Wednesday, June 17, 2015

Rabin and Thaler (2001) on Risk Aversion and the Failures of Expected Utility

Matthew Rabin and Richard H. Thaler, “Risk Aversion,Journal of Economic Perspectives 15(1): 219-232, Winter 2001.

·  In the expected utility (EU) model, risk aversion is equivalent to diminishing marginal utility of income.

·  Any meaningful risk aversion over small stakes is inconsistent with EU maximization, as it requires a crazy unwillingness to take on risk at larger stakes. In other words, EU maximizers must be effectively risk neutral for small stakes, such as those in laboratory experiments. Nonetheless, people display risk aversion at small stakes.

·  Extended warranties and rental car insurance are purchased by many people, though the small stakes (relative to lifetime wealth) and high prices involved imply that they should be unattractive to expected utility maximizers.

·  Small-scale risk averse behavior is consistent with loss aversion, where the status quo is the reference point, and with mental accounting (narrow bracketing), a failure to look at the situation in the bigger picture.

·  Even the money pump argument offers more support for loss aversion and narrow bracketing than for expected utility maximization, as people are not reliably turned into money pumps. They are more likely to purchase those ill-advised warranties, for instance, when the warranties are tied to the purchase of the good itself, thereby promoting an isolated view of the transaction; for most decisions, consumers will not be so misled. An expected utility maximizer who bought such a warranty, however, would then necessarily agree to all sorts of ridiculous purchases.

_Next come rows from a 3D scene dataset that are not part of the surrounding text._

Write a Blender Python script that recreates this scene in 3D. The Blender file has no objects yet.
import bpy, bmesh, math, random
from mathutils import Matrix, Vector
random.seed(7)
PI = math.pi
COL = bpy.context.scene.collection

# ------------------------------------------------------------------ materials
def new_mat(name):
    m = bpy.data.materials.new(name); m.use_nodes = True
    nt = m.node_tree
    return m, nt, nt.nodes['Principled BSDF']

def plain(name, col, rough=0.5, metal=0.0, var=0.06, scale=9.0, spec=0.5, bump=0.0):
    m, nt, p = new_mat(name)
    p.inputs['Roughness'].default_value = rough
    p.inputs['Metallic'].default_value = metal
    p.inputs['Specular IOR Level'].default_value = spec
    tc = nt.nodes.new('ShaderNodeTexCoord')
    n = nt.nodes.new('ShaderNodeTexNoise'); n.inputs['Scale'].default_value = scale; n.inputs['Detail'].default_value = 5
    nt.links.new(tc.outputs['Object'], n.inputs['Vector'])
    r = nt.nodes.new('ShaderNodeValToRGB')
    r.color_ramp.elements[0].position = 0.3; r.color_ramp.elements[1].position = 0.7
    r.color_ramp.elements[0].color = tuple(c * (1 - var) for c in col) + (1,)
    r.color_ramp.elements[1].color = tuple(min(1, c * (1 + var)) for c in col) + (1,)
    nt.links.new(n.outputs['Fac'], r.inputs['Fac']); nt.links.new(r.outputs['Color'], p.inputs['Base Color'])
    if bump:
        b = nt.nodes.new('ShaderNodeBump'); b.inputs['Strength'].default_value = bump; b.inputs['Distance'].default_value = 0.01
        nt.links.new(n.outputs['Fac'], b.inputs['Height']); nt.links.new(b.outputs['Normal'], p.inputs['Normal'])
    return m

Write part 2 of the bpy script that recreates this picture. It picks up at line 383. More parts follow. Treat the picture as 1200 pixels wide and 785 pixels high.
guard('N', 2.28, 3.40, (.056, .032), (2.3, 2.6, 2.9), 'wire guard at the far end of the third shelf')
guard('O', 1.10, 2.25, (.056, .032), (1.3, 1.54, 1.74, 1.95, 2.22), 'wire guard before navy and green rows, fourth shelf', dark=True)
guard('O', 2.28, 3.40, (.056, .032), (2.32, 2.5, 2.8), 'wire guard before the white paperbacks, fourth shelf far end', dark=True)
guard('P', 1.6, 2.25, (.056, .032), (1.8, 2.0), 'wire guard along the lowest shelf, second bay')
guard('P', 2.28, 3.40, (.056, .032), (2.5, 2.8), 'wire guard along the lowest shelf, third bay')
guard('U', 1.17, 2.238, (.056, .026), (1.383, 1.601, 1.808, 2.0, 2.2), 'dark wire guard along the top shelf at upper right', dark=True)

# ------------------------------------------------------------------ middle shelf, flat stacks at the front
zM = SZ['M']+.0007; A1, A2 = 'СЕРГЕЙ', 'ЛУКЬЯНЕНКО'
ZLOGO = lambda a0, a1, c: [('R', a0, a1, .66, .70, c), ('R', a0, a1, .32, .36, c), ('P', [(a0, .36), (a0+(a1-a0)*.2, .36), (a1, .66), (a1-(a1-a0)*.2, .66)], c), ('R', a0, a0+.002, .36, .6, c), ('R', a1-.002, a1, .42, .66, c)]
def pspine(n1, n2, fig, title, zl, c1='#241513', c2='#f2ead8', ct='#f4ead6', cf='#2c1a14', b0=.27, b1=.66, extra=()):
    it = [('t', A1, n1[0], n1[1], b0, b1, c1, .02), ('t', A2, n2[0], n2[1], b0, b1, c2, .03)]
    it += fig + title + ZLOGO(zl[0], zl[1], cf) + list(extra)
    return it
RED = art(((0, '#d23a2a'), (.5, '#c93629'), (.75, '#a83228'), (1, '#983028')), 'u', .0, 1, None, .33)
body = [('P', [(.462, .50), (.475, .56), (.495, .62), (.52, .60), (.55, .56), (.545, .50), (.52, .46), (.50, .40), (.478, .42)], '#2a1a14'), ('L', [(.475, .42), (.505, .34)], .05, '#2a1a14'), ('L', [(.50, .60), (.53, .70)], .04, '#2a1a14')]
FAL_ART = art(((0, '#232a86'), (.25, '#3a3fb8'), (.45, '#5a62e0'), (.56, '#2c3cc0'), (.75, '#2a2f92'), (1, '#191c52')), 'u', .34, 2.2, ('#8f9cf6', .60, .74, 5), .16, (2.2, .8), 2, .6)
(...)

·  The rate-of-return on stocks (as opposed to bonds, say) seems to be excessive, even though there should be some premium for holding stocks because stocks are riskier than bonds. This “equity premium puzzle” might be due to loss aversion and narrow bracketing. The day-to-day fluctuations in stock prices cause many short-term losses for shareholders. The equity premium comes from the fact that loss-averse investors require compensation to put up with all of the short term (mental accounting) losses.